En 1990, don Paul obtient une licence canonique de théologie dogmatique à Fribourg (Suisse) et devient responsable de la maison de formation de Voltri. Il est envoyé à Rome en 1992 pour l’année d’habilitation au doctorat et commence ensuite sa thèse.

Nommé, en 1995, chapelain au sanctuaire de Notre-Dame de Montligeon (Orne), il devient recteur de ce sanctuaire consacré à la prière pour les défunts, charge qu’il occupera jusqu’à son élection comme Modérateur général de la Communauté Saint-Martin.
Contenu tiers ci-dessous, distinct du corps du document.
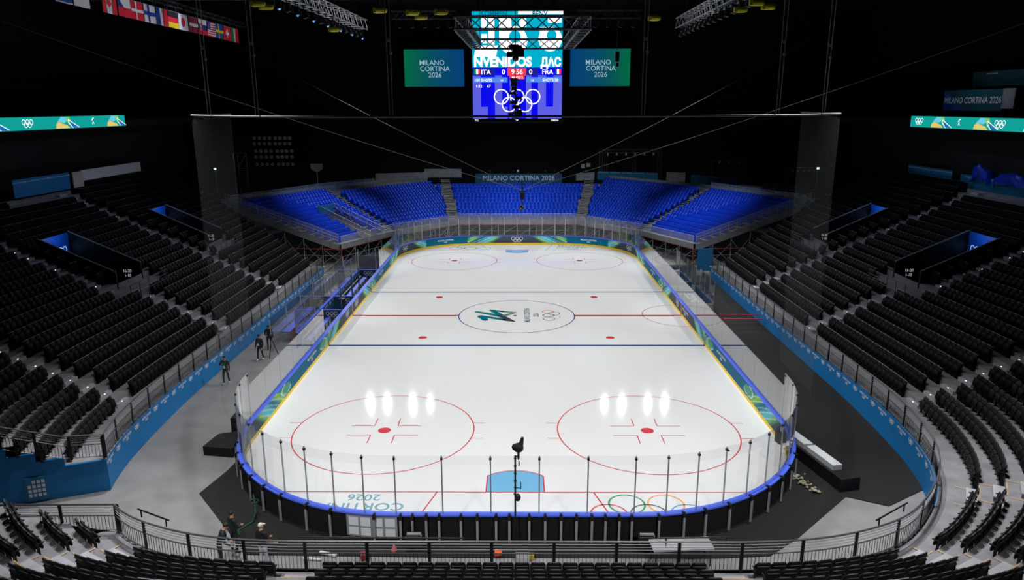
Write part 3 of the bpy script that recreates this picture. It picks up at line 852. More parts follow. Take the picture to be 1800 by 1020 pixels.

Pendant cette période, don Paul est également membre du conseil presbytéral du diocèse de Sées pendant six ans et secrétaire du même conseil pendant 3 ans.

Docteur en théologie en 2005, don Paul est l’auteur d’une thèse sur Les fondements ecclésiologiques du Presbytérium selon le concile Vatican II et la théologie post-conciliaire. Enseignant la théologie dogmatique à l’École de théologie de la Communauté, depuis 1993, il intervient également dans différents lieux d’enseignement, comme le Centre d’études théologiques de Caen. Il est également sollicité pour prêcher des retraites et intervenir dans différents diocèses et communautés, notamment des thèmes de la spiritualité sacerdotale et de l’espérance chrétienne, sur lesquels il a publié des ouvrages.  Renvoi à la page de ses publications.

Le 26 avril 2010, don Paul Préaux est élu Modérateur général de la Communauté Saint-Martin et réélu en 2016 à cette charge pour un nouveau mandat de six ans. Il est à nouveau élu à cette charge en 2022 pour un dernier mandat.